Centralized temporal history for the ages
This post isn’t about RavenDB, at least not directly. In Hibernating Rhinos, we use all sorts of tools to communicate. It moves from email (direct,groups and mailing lists), Slack, Skype, bug tracking and the odd face to face interaction thingie.
The problem is that some of these discussion happen in different circles, for example, a few devs working on the UI might talk with each other and make decisions about what we need to do, and then later a bug pops up with a “fix the interaction of the replication components”. This is particularly bad when we are doing this face to face, but it can also be something like: “Optimize the process as per the slack discussion” or “The example that led to this bug is a perfect model of Foobarizm”.
There are two problems with this approach. First, if you weren’t part of the discussion, and usually you wouldn’t be, this is like sitting in a cafe with your parents and their high school friends, listening to them talking about other high school friends. It is both a pain and utterly incomprehensible. The other problem is that even if you were part of the conversation, you might not be able to connect the dots to this particular bug report. Or worse, it might be you a few weeks or months later, looking at the bug report and wondering what was going on there.

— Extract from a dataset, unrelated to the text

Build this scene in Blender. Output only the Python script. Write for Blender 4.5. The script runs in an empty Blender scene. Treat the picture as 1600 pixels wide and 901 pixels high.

This is especially the case when we investigate something a few months or years after the change was made, and we do some archaeology to figure out what is actually going on there. At that time, you might look at a piece of code, run blame to see where it came from, track down the specific commit and issue number that were responsible for the change and end up scratching your head and trying to figure out what was meant there, because the text assume context not in evidence.
The other side here is that we can create dozens of issues per week, and they range from “move the text so it will align in this view” to “fix the race condition on failure of recovering node on the cusp of promotion”. Some of them are worth further treatment, with full explanation and discussion, but a three days chase to resolve an issue that ended up needing to move a piece of code three lines higher isn’t going to get a good description.
What we do need to pay attention to is that we leave enough information to figure out what the story was behind the issue, without making it a chore to actually create issues.
Comments
I like how Microsoft handles that in their GitHub repos.
Everything goes on the repo, and you get the context in PRs/issues. When you don't you ask and they clarify. Never seen a single PR/issue that would refer to 'that offline conversation'.